Reverting to the Israelites, in looking at the bronze serpent they were not only confronting the source of their dis-ease, they were reminded of the Lord’s institution of it for their healing. I would see another instance already in the Old Testament, in Psalm 22. It begins, as we know, with, “My God, my God, why have you forsaken me? Why are you so far from helping me?” Then in verse 11, “Be not far from me, for trouble is near and there is none to help.” (In Hebrew the play on the word for “be far” is more direct than in English.) So from the initial questioning the Psalmist goes to the acceptance of the remoteness of any help. And in this acceptance of it, somehow God becomes present. Jesus is recorded as quoting only the first verse on the cross. But it is reasonable to suppose that he meant to convey verse 11 also.
Our second reading, John 3.14-21, contains verse 16, perhaps the best-known verse in the New Testament: “For God so loved the world… “ But as we saw, it contains much more than that. It goes on to say that God sent his Son not to condemn the world but to save it, through him. This does not mean that there is no condemnation, or judgment, however. For a distinction is made between those who believe and those who do not. And the latter are condemned. Still it is not by the Son that they are condemned but by themselves. For they avoid the light that has come into the world, namely the Son, because their deeds are evil. And they do not want the light to expose them. But the believers, whose deeds are true, come to the light. They do this not so that they may receive credit for their deeds but so that their deeds may be seen to have been wrought “in God,” to whom and not to us, therefore, be the glory.
But in some ways the most interesting part of the passage is the first two verses, which we then considered. These hark back directly to our first reading.
“And as Moses lifted up the serpent in the wilderness, so must the Son of man be lifted up, that whoever believes in him may have eternal life.”
The link between the lifting of the bronze serpent on the pole and of Jesus on the cross was evident enough. We could see also a connection between the life given back to the snake-bitten Israelites and the eternal life conferred by Jesus. But we wondered in what way Jesus was comparable to a serpent. Our analysis of our first reading, in Numbers, turned out to be applicable here. Jesus on the cross was bearing our sins. And in looking at him there we are looking also at our sins. Further, on the cross he was utterly powerless, the more so because of the shame attached at the time to such a death. So we are looking also at our powerlessness, the powerlessness even of our death. The New Testament regularly speaks of Jesus as having overcome both sin and death, for us. And it was God who instituted that he would overcome in this way, out of his love for the world, so that we “might be saved through him.”

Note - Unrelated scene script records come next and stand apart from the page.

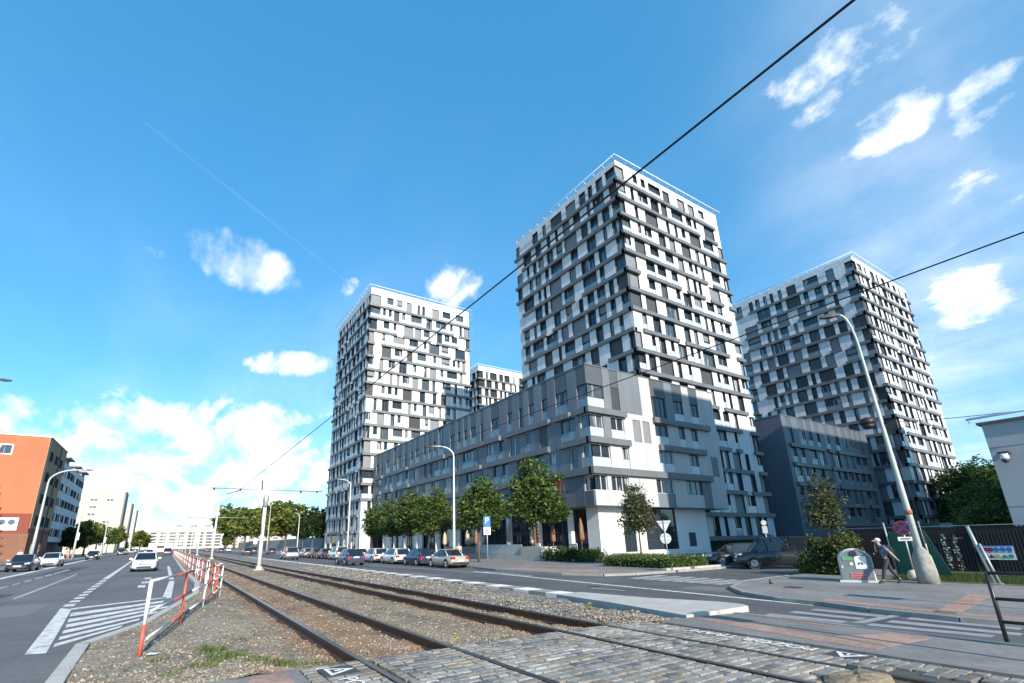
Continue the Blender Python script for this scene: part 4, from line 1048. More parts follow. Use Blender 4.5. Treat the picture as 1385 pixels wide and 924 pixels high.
tree('young_tree', 'slim young tree growing from the clipped hedge before the white wall', (x, -29, -.3), .5, .97, 'y1', h0=2.1, h1=5.8, r0=.075, spread=1.2, lobes=[((0, 0, 3.9), (1.0, 1., 1.5)), ((.5, .3, 3.1), (.7, .7, .8)), ((-.5, -.4, 3.2), (.75, .7, .8)), ((.1, 0, 5.2), (.55, .55, .8)), ((-.4, .5, 4.3), (.6, .6, .8)), ((.3, -.6, 4.4), (.6, .6, .8)), ((0, 0, 5.9), (.3, .3, .5))], n=4200, size=.1, mats=LB, seed=4)
x = xat(1131, -31)
tree('young_tree', 'thin sparse young tree above the reddish hedge by the side street', (x, -31, -.3), 1.5, .9, 'y2', h0=2.3, h1=5.6, r0=.07, spread=1.2, lobes=[((0, 0, 3.7), (.9, .9, 1.1)), ((.4, .3, 3.), (.7, .7, .7)), ((-.5, -.2, 3.2), (.7, .6, .7)), ((.1, 0, 4.9), (.45, .45, .8)), ((0, .5, 4.1), (.5, .5, .7)), ((-.3, .3, 5.4), (.3, .3, .4))], n=2600, size=.1, mats=LB, seed=6)
# trees up the street
GF = 'yellowing trees up the right side of the street'
for i, (u, y, s, pr_) in enumerate(((385, -34, 1.45, 'f1'), (362, -36, 1.4, 'f2'), (345, -38, 1.2, 'f1'), (330, -40, 1.15, 'f2'), (316, -42, 1.15, 'f1'), (304, -42, 1.2, 'f2'))):
    x = xat(u, y)
    tree('street_tree', ['yellow green tree right of the nearest tram pole', 'yellow green tree directly behind the nearest tram pole', 'tree just left of the nearest tram pole', 'bushy yellow tree between the first two tram poles', 'lower yellow tree right of the second tram pole', 'small tree beside the second tram pole top'][i], (x, y, -.3), i*1.1, s*x/130, pr_, GF,
         h0=2, h1=7.2, r0=.2, spread=2.6, lobes=rl(20+i, 3.5, 2.6, 5., 9), n=6500, size=.3, mats=LY, seed=20+i)
for i, (u, y, s) in enumerate(((421, -33, 1.05), (436, -36, 1.), (408, -37, .85))):
    x = xat(u, y)
    tree('dark_tree', ['tall dark green tree beside the left tower', 'dark tree tucked against the left tower edge', 'lower dark tree left of the tall dark one'][i], (x, y, -.3), i, s*x/125, 'd1', 'dark trees beside the left tower', h0=2.5, h1=8.5, r0=.2, spread=2.3, lobes=rl(33, 2.8, 3.6, 6., 9), n=7000, size=.28, mats=LD, seed=33)
# trees on the left
GLT = 'trees on the left pavement'
for i, (u, y, s, m, pr_) in enumerate(((92, 19, .72, LD, 'l1'), (112, 19, .78, LY, 'f1'), (128, 19, .7, LY, 'f2'), (143, 19, .62, LF, 's1'), (154, 19, .6, LY, 'f2'))):
    x = xat(u, y)
    tree('pavement_tree', ['dark leafy tree beside the orange building', 'yellow green tree left of the cream slab, behind the second lamp post', 'reddish yellow tree between the lamp posts on the left', 'round green tree before the cream slab', 'small yellowing tree at the foot of the cream slab'][i], (x, y, 0), i*2, s*x/118, pr_, GLT, h0=1.5, h1=6, r0=.2, spread=2.2, lobes=rl(50, 3.4, 2.6, 4.3, 8), n=6000, size=.28, mats=m, seed=50)
for i, (u, s) in enumerate(((182, 1.2), (189, 2.1), (198, 1.), (168, 1.), (243, 1.1), (232, 1.), (262, .8), (275, .9))):
    y = 16 if u < 200 else -38; x = min(420, xat(u, y)) if y < 0 else 330+i*20
    if y > 0:
        d = ray(u, 741); x = 380.; y = d.y/d.x*x
    tree('far_tree', ['low far tree left of the poplar', 'tall narrow far poplar at the end of the street', 'far tree right of the poplar', 'far tree below the cream slabs', 'far tree before the long pale building, right half', 'far tree before the long pale building, middle', 'far tree beside the second tram pole foot', 'far bushy tree right of the second tram pole foot'][i], (x, y, -.3), i*1.7, s*(.75 if u < 200 else 1.3), 'f1' if i % 2 else 'd1' if i != 1 else 'f2', 'far trees at the end of the street', lobes=rl(33, 2.8, 3.6, 6., 9), n=6500, size=.28, mats=LD, seed=33) 
    if i == 1: bpy.context.scene.objects[-1]
# big dark trees at the right behind the fence
for i, (u, y, s) in enumerate(((1327, -124, .97), (1350, -122, 1.02), (1378, -122, .95), (1330, -75, .42), (1375, -58, .42), (1350, -70, .48))):
    x = xat(u, y)
    tree('dark_tree', ['tall dark tree between the right tower and the grey building', 'dark tree touching the edge of the right tower', 'dark tree at the left edge of the grey building', 'lower dark tree in front of the group by the dark fence', 'dark tree hidden mostly behind the grey building', 'dark tree low behind the garage entrance'][i], (x, y, -.3), i*1.2, s*1.5, 'r1', 'dark trees behind the right fence', h0=2., h1=8., r0=.22, spread=2.8, lobes=rl(71, 3.4, 3.7, 5., 10), n=12000, size=.17, mats=LF, seed=71)
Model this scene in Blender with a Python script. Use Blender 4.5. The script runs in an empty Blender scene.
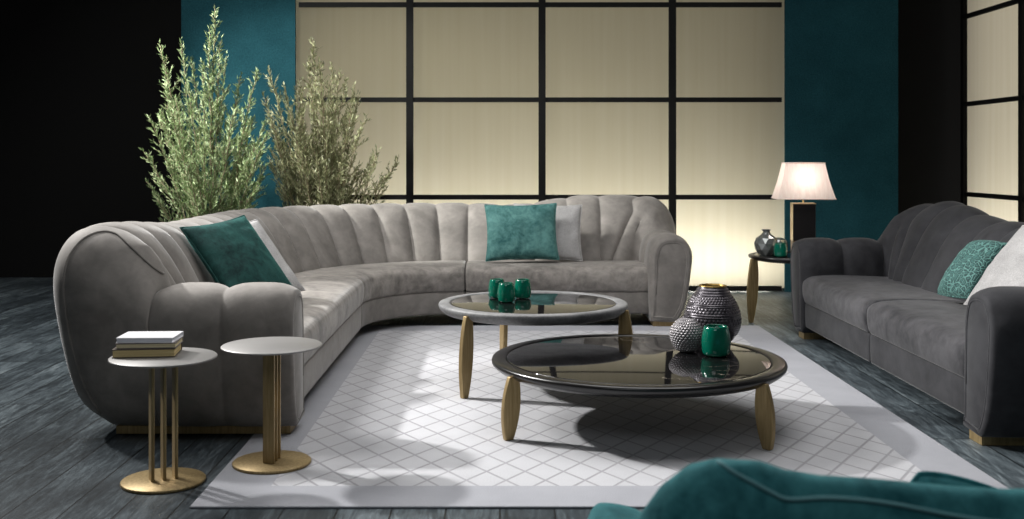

In his sermon our rector put the capstone on all this by citing the store that Luther set by these verses. I had heard and read much about Luther, but I had not run across this particular insight of his, like most of his others truly profound. Some words of Luther’s relating to it, albeit rather informal, are worth citing.
“You cannot become before God who you would like to be if you first have not become before yourself and others who he wants you to be. And God intends that you should become before yourself and others what you really are---namely a sinner, bad, sickly, perverse, and devilish. These are your names. These are the things that you are in truth and they are your humiliation. As soon as that happens you are already before God who you wanted to be: holy, good, true, straight, and pious. On this basis you become a new person before yourself, others, and before God. Why are you surprised? Why are you bothered when you displease yourself and others? Because if you don’t displease them, you cannot please God.”
To this I would only add that Cranmer caught this insight singularly in the Confession and the Prayer of Humble Access of his Eucharistic liturgy, now our Rite I---an insight which so much of today’s church seems to have missed completely. For in reciting these sections of it, with conviction, we indeed become sinners before ourselves and others. But at the same time, as Luther so remarkably perceived, we become holy before God.